Copy the full set of lines exactly as given.

----

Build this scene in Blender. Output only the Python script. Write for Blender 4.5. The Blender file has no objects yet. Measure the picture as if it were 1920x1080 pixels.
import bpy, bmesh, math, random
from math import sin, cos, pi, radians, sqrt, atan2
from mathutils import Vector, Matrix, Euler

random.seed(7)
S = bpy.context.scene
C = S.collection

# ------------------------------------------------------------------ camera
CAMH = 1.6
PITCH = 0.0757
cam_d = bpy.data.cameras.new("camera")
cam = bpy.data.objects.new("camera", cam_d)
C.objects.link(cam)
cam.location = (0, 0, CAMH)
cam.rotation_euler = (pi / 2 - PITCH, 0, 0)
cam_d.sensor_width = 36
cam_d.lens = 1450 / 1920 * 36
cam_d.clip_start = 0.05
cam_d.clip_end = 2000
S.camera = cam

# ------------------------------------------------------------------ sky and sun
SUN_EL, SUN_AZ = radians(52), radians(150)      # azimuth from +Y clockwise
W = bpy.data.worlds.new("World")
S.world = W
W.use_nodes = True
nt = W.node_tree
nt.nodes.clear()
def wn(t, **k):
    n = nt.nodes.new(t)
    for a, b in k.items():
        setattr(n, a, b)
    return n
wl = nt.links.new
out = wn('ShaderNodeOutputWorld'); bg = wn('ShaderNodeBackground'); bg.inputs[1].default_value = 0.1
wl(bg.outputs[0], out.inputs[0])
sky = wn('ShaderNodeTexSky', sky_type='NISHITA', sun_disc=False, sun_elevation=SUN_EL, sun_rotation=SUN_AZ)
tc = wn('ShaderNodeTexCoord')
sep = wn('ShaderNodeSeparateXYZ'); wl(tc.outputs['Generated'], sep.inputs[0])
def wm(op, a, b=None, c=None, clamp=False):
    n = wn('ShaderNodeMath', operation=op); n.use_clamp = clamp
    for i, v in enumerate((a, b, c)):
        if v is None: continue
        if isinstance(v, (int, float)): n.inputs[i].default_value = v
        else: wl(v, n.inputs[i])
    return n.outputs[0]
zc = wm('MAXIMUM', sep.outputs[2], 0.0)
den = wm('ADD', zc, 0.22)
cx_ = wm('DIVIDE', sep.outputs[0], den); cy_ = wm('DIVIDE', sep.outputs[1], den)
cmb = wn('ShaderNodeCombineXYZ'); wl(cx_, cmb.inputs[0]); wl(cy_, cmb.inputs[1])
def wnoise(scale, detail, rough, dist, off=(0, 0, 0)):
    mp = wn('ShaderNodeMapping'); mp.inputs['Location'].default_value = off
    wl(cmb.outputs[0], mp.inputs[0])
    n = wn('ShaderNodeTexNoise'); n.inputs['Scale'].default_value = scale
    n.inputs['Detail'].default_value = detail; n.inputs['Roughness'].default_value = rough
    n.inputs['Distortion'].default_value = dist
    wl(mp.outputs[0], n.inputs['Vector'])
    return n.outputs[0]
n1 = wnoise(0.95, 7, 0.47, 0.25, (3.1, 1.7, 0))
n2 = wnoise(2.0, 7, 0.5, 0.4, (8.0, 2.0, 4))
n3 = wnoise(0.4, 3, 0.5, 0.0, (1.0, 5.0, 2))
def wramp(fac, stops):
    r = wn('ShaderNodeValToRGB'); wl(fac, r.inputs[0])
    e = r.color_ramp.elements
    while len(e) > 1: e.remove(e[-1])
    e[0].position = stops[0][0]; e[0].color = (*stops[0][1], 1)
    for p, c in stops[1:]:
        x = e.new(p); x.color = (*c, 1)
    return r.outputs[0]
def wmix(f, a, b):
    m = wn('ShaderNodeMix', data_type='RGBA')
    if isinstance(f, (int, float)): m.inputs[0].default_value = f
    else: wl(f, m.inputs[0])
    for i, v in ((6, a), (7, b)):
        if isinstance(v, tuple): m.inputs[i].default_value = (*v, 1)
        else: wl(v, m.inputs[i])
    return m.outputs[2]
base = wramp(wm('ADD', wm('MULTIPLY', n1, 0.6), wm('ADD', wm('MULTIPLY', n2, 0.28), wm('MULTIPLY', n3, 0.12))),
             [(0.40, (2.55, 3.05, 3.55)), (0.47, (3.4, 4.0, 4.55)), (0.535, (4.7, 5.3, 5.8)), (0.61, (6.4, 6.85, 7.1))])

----

| Correct response |
Build this scene in Blender. Output only the Python script. Write for Blender 4.5. The Blender file has no objects yet. Measure the picture as if it were 1920x1080 pixels.
import bpy, bmesh, math, random
from math import sin, cos, pi, radians, sqrt, atan2
from mathutils import Vector, Matrix, Euler

random.seed(7)
S = bpy.context.scene
C = S.collection

# ------------------------------------------------------------------ camera
CAMH = 1.6
PITCH = 0.0757
cam_d = bpy.data.cameras.new("camera")
cam = bpy.data.objects.new("camera", cam_d)
C.objects.link(cam)
cam.location = (0, 0, CAMH)
cam.rotation_euler = (pi / 2 - PITCH, 0, 0)
cam_d.sensor_width = 36
cam_d.lens = 1450 / 1920 * 36
cam_d.clip_start = 0.05
cam_d.clip_end = 2000
S.camera = cam

# ------------------------------------------------------------------ sky and sun
SUN_EL, SUN_AZ = radians(52), radians(150)      # azimuth from +Y clockwise
W = bpy.data.worlds.new("World")
S.world = W
W.use_nodes = True
nt = W.node_tree
nt.nodes.clear()
def wn(t, **k):
    n = nt.nodes.new(t)
    for a, b in k.items():
        setattr(n, a, b)
    return n
wl = nt.links.new
out = wn('ShaderNodeOutputWorld'); bg = wn('ShaderNodeBackground'); bg.inputs[1].default_value = 0.1
wl(bg.outputs[0], out.inputs[0])
sky = wn('ShaderNodeTexSky', sky_type='NISHITA', sun_disc=False, sun_elevation=SUN_EL, sun_rotation=SUN_AZ)
tc = wn('ShaderNodeTexCoord')
sep = wn('ShaderNodeSeparateXYZ'); wl(tc.outputs['Generated'], sep.inputs[0])
def wm(op, a, b=None, c=None, clamp=False):
    n = wn('ShaderNodeMath', operation=op); n.use_clamp = clamp
    for i, v in enumerate((a, b, c)):
        if v is None: continue
        if isinstance(v, (int, float)): n.inputs[i].default_value = v
        else: wl(v, n.inputs[i])
    return n.outputs[0]
zc = wm('MAXIMUM', sep.outputs[2], 0.0)
den = wm('ADD', zc, 0.22)
cx_ = wm('DIVIDE', sep.outputs[0], den); cy_ = wm('DIVIDE', sep.outputs[1], den)
cmb = wn('ShaderNodeCombineXYZ'); wl(cx_, cmb.inputs[0]); wl(cy_, cmb.inputs[1])
def wnoise(scale, detail, rough, dist, off=(0, 0, 0)):
    mp = wn('ShaderNodeMapping'); mp.inputs['Location'].default_value = off
    wl(cmb.outputs[0], mp.inputs[0])
    n = wn('ShaderNodeTexNoise'); n.inputs['Scale'].default_value = scale
    n.inputs['Detail'].default_value = detail; n.inputs['Roughness'].default_value = rough
    n.inputs['Distortion'].default_value = dist
    wl(mp.outputs[0], n.inputs['Vector'])
    return n.outputs[0]
n1 = wnoise(0.95, 7, 0.47, 0.25, (3.1, 1.7, 0))
n2 = wnoise(2.0, 7, 0.5, 0.4, (8.0, 2.0, 4))
n3 = wnoise(0.4, 3, 0.5, 0.0, (1.0, 5.0, 2))
def wramp(fac, stops):
    r = wn('ShaderNodeValToRGB'); wl(fac, r.inputs[0])
    e = r.color_ramp.elements
    while len(e) > 1: e.remove(e[-1])
    e[0].position = stops[0][0]; e[0].color = (*stops[0][1], 1)
    for p, c in stops[1:]:
        x = e.new(p); x.color = (*c, 1)
    return r.outputs[0]
def wmix(f, a, b):
    m = wn('ShaderNodeMix', data_type='RGBA')
    if isinstance(f, (int, float)): m.inputs[0].default_value = f
    else: wl(f, m.inputs[0])
    for i, v in ((6, a), (7, b)):
        if isinstance(v, tuple): m.inputs[i].default_value = (*v, 1)
        else: wl(v, m.inputs[i])
    return m.outputs[2]
base = wramp(wm('ADD', wm('MULTIPLY', n1, 0.6), wm('ADD', wm('MULTIPLY', n2, 0.28), wm('MULTIPLY', n3, 0.12))),
             [(0.40, (2.55, 3.05, 3.55)), (0.47, (3.4, 4.0, 4.55)), (0.535, (4.7, 5.3, 5.8)), (0.61, (6.4, 6.85, 7.1))])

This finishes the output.